The new policy aims to strengthen Israel’s gas and oil industry by making it more attractive to foreign investors and multinational companies. With lower salary obligations, businesses can recruit specialized professionals without excessive financial strain, positioning Israel as a competitive player in the global energy market.

Expanding Project Eligibility

By removing the national interest requirement, more projects can qualify for foreign worker employment under the unique technological or mechanized category. This means smaller private projects can now benefit from foreign expertise, fostering innovation and development in the sector.

Encouraging Foreign Expertise

The gas and oil industry relies on highly specialized professionals, many of whom come from outside Israel. This policy update ensures companies can attract top-tier talent without being restricted by outdated workforce regulations.

Application Process and Employer Responsibilities

Key Requirements

Employers looking to hire foreign workers under the new pathway must follow the guidelines set by the Population and Immigration Authority, including:

🔸Project Submission: Companies must provide detailed project descriptions outlining why foreign expertise is necessary.

🔸Advanced Notice: Applications must be submitted at least six months before the project’s start date.

🔸Compliance with Regulations: Employers must still adhere to general labor laws and foreign worker policies in Israel, ensuring fair treatment and appropriate work conditions.

Potential Challenges

While the updated policy eases financial and workforce restrictions, companies may still face challenges such as:

🔸Navigating bureaucratic requirements when submitting project applications.

🔸Ensuring compliance with evolving immigration policies.

🔸Managing integration of foreign workers within existing teams.

However, with proper planning, businesses can effectively leverage these changes to enhance project success.

FAQs

How does this policy update affect foreign workers in Israel?

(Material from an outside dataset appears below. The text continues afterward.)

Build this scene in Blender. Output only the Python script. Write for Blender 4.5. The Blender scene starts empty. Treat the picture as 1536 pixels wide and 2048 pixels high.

Foreign workers in the gas and oil sector will no longer need to be paid double the local wage, making it easier for companies to hire international professionals. However, their salaries must match those of Israeli employees in similar roles.

Which companies can benefit from this new policy?

Private-sector companies involved in gas and oil projects that require foreign expertise can now apply for foreign worker permits more easily. The removal of the national interest requirement expands opportunities for businesses of all sizes.

Are there any restrictions on the number of foreign workers that can be hired?

While the requirement for a 50% local workforce has been removed, companies must still justify their need for foreign expertise when submitting applications to the Population and Immigration Authority.

How long does the application process take?

Employers must submit applications at least six months before the project begins. Processing times can vary depending on government review and documentation requirements.

Will this policy change impact Israel’s job market?

By making it easier to hire highly specialized foreign workers, the policy could increase industry growth, creating more opportunities for both local and international employees. However, the long-term effects on local employment remain to be seen.

What should companies do to comply with the new regulations?

Businesses should:

🔸Stay updated on official immigration and labor regulations.

🔸Prepare comprehensive project descriptions to justify foreign worker recruitment.

🔸Ensure fair wages and working conditions for both local and foreign employees.

Conclusion

Israel’s decision to relax salary requirements for foreign workers in the gas and oil sector is a game-changer for the industry. By eliminating the double-wage requirement and expanding project eligibility, the government aims to boost competitiveness, encourage foreign investment, and support energy sector growth.

For employers, this means greater flexibility in hiring skilled professionals, while foreign workers benefit from more accessible employment opportunities. However, companies must remain vigilant in meeting application deadlines and compliance regulations to fully capitalize on this new policy.

As Israel continues to develop its gas and oil resources, these changes could solidify its position as a leading energy player in the global market.